#### Extracted material

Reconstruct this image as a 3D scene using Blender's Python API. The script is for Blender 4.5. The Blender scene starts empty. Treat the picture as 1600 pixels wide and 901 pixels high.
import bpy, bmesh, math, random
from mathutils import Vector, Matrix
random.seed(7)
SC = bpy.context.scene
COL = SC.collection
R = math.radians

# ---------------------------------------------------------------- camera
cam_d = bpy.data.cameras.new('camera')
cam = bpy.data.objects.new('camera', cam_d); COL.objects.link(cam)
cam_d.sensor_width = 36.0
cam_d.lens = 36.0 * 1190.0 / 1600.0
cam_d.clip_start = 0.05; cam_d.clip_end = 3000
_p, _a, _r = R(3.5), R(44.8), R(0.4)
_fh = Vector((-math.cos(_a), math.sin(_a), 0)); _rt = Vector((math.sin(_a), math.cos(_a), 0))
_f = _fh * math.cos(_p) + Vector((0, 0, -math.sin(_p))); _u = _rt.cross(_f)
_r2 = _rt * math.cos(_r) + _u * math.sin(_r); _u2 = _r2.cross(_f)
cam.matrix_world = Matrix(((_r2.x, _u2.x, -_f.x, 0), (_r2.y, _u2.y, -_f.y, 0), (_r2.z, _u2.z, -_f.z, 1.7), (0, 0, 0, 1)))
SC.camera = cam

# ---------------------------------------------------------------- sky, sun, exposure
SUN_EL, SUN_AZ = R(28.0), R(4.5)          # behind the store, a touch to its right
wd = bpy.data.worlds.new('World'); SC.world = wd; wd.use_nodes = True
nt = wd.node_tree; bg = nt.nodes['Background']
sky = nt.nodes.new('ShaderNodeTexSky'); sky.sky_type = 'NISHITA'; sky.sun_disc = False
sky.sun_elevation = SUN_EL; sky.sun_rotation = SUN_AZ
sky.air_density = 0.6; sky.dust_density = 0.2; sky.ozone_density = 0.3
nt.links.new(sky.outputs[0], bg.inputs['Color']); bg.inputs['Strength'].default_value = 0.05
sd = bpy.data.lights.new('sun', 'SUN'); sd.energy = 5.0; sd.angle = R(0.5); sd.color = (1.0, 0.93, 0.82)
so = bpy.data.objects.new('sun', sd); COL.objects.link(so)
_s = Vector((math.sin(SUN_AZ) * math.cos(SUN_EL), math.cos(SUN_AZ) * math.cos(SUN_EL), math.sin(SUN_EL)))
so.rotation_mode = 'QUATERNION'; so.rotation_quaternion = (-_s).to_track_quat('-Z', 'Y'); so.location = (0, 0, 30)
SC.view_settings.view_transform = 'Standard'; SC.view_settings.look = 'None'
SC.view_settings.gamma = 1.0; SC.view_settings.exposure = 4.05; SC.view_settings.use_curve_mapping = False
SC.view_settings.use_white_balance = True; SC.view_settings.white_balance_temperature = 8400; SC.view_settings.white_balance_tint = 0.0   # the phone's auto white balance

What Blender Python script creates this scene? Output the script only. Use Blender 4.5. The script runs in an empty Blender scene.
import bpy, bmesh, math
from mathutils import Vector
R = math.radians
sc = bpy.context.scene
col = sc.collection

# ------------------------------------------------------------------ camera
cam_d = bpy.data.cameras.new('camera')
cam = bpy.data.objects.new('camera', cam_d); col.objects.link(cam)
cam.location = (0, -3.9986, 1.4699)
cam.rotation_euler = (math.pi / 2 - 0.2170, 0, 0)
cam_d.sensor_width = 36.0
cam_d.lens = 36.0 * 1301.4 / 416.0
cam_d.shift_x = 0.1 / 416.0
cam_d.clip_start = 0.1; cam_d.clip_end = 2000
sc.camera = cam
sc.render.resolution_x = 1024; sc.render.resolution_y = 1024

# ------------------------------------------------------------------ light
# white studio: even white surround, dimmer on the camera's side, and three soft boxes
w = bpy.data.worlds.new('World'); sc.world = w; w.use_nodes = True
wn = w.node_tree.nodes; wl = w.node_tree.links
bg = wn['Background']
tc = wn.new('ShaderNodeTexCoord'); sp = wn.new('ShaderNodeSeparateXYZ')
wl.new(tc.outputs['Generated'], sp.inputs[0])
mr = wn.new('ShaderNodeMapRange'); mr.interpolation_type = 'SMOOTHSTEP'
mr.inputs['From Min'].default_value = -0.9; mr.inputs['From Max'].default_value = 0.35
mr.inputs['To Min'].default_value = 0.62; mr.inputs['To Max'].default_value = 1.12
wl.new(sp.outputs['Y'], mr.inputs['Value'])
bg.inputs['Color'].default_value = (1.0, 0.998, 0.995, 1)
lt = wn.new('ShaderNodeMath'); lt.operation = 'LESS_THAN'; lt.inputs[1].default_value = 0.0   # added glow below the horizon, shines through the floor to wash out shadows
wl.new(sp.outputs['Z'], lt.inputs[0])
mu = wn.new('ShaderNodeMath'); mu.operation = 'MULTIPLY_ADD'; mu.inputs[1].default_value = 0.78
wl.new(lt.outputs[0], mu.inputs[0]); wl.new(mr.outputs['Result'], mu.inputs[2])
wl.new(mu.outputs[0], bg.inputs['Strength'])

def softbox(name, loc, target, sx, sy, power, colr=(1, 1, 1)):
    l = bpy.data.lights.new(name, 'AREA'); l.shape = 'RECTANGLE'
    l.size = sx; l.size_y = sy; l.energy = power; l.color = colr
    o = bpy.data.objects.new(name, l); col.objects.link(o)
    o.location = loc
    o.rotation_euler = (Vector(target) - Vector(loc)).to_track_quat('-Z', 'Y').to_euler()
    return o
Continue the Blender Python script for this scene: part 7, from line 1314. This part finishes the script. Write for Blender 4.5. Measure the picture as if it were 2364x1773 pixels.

########

Task description >> Return all the data above once more, precisely as given.

Final result >>
Reconstruct this image as a 3D scene using Blender's Python API. The script is for Blender 4.5. The Blender scene starts empty. Treat the picture as 1600 pixels wide and 901 pixels high.
import bpy, bmesh, math, random
from mathutils import Vector, Matrix
random.seed(7)
SC = bpy.context.scene
COL = SC.collection
R = math.radians

# ---------------------------------------------------------------- camera
cam_d = bpy.data.cameras.new('camera')
cam = bpy.data.objects.new('camera', cam_d); COL.objects.link(cam)
cam_d.sensor_width = 36.0
cam_d.lens = 36.0 * 1190.0 / 1600.0
cam_d.clip_start = 0.05; cam_d.clip_end = 3000
_p, _a, _r = R(3.5), R(44.8), R(0.4)
_fh = Vector((-math.cos(_a), math.sin(_a), 0)); _rt = Vector((math.sin(_a), math.cos(_a), 0))
_f = _fh * math.cos(_p) + Vector((0, 0, -math.sin(_p))); _u = _rt.cross(_f)
_r2 = _rt * math.cos(_r) + _u * math.sin(_r); _u2 = _r2.cross(_f)
cam.matrix_world = Matrix(((_r2.x, _u2.x, -_f.x, 0), (_r2.y, _u2.y, -_f.y, 0), (_r2.z, _u2.z, -_f.z, 1.7), (0, 0, 0, 1)))
SC.camera = cam

# ---------------------------------------------------------------- sky, sun, exposure
SUN_EL, SUN_AZ = R(28.0), R(4.5)          # behind the store, a touch to its right
wd = bpy.data.worlds.new('World'); SC.world = wd; wd.use_nodes = True
nt = wd.node_tree; bg = nt.nodes['Background']
sky = nt.nodes.new('ShaderNodeTexSky'); sky.sky_type = 'NISHITA'; sky.sun_disc = False
sky.sun_elevation = SUN_EL; sky.sun_rotation = SUN_AZ
sky.air_density = 0.6; sky.dust_density = 0.2; sky.ozone_density = 0.3
nt.links.new(sky.outputs[0], bg.inputs['Color']); bg.inputs['Strength'].default_value = 0.05
sd = bpy.data.lights.new('sun', 'SUN'); sd.energy = 5.0; sd.angle = R(0.5); sd.color = (1.0, 0.93, 0.82)
so = bpy.data.objects.new('sun', sd); COL.objects.link(so)
_s = Vector((math.sin(SUN_AZ) * math.cos(SUN_EL), math.cos(SUN_AZ) * math.cos(SUN_EL), math.sin(SUN_EL)))
so.rotation_mode = 'QUATERNION'; so.rotation_quaternion = (-_s).to_track_quat('-Z', 'Y'); so.location = (0, 0, 30)
SC.view_settings.view_transform = 'Standard'; SC.view_settings.look = 'None'
SC.view_settings.gamma = 1.0; SC.view_settings.exposure = 4.05; SC.view_settings.use_curve_mapping = False
SC.view_settings.use_white_balance = True; SC.view_settings.white_balance_temperature = 8400; SC.view_settings.white_balance_tint = 0.0   # the phone's auto white balance

What Blender Python script creates this scene? Output the script only. Use Blender 4.5. The script runs in an empty Blender scene.
import bpy, bmesh, math
from mathutils import Vector
R = math.radians
sc = bpy.context.scene
col = sc.collection

# ------------------------------------------------------------------ camera
cam_d = bpy.data.cameras.new('camera')
cam = bpy.data.objects.new('camera', cam_d); col.objects.link(cam)
cam.location = (0, -3.9986, 1.4699)
cam.rotation_euler = (math.pi / 2 - 0.2170, 0, 0)
cam_d.sensor_width = 36.0
cam_d.lens = 36.0 * 1301.4 / 416.0
cam_d.shift_x = 0.1 / 416.0
cam_d.clip_start = 0.1; cam_d.clip_end = 2000
sc.camera = cam
sc.render.resolution_x = 1024; sc.render.resolution_y = 1024

# ------------------------------------------------------------------ light
# white studio: even white surround, dimmer on the camera's side, and three soft boxes
w = bpy.data.worlds.new('World'); sc.world = w; w.use_nodes = True
wn = w.node_tree.nodes; wl = w.node_tree.links
bg = wn['Background']
tc = wn.new('ShaderNodeTexCoord'); sp = wn.new('ShaderNodeSeparateXYZ')
wl.new(tc.outputs['Generated'], sp.inputs[0])
mr = wn.new('ShaderNodeMapRange'); mr.interpolation_type = 'SMOOTHSTEP'
mr.inputs['From Min'].default_value = -0.9; mr.inputs['From Max'].default_value = 0.35
mr.inputs['To Min'].default_value = 0.62; mr.inputs['To Max'].default_value = 1.12
wl.new(sp.outputs['Y'], mr.inputs['Value'])
bg.inputs['Color'].default_value = (1.0, 0.998, 0.995, 1)
lt = wn.new('ShaderNodeMath'); lt.operation = 'LESS_THAN'; lt.inputs[1].default_value = 0.0   # added glow below the horizon, shines through the floor to wash out shadows
wl.new(sp.outputs['Z'], lt.inputs[0])
mu = wn.new('ShaderNodeMath'); mu.operation = 'MULTIPLY_ADD'; mu.inputs[1].default_value = 0.78
wl.new(lt.outputs[0], mu.inputs[0]); wl.new(mr.outputs['Result'], mu.inputs[2])
wl.new(mu.outputs[0], bg.inputs['Strength'])

def softbox(name, loc, target, sx, sy, power, colr=(1, 1, 1)):
    l = bpy.data.lights.new(name, 'AREA'); l.shape = 'RECTANGLE'
    l.size = sx; l.size_y = sy; l.energy = power; l.color = colr
    o = bpy.data.objects.new(name, l); col.objects.link(o)
    o.location = loc
    o.rotation_euler = (Vector(target) - Vector(loc)).to_track_quat('-Z', 'Y').to_euler()
    return o
Continue the Blender Python script for this scene: part 7, from line 1314. This part finishes the script. Write for Blender 4.5. Measure the picture as if it were 2364x1773 pixels.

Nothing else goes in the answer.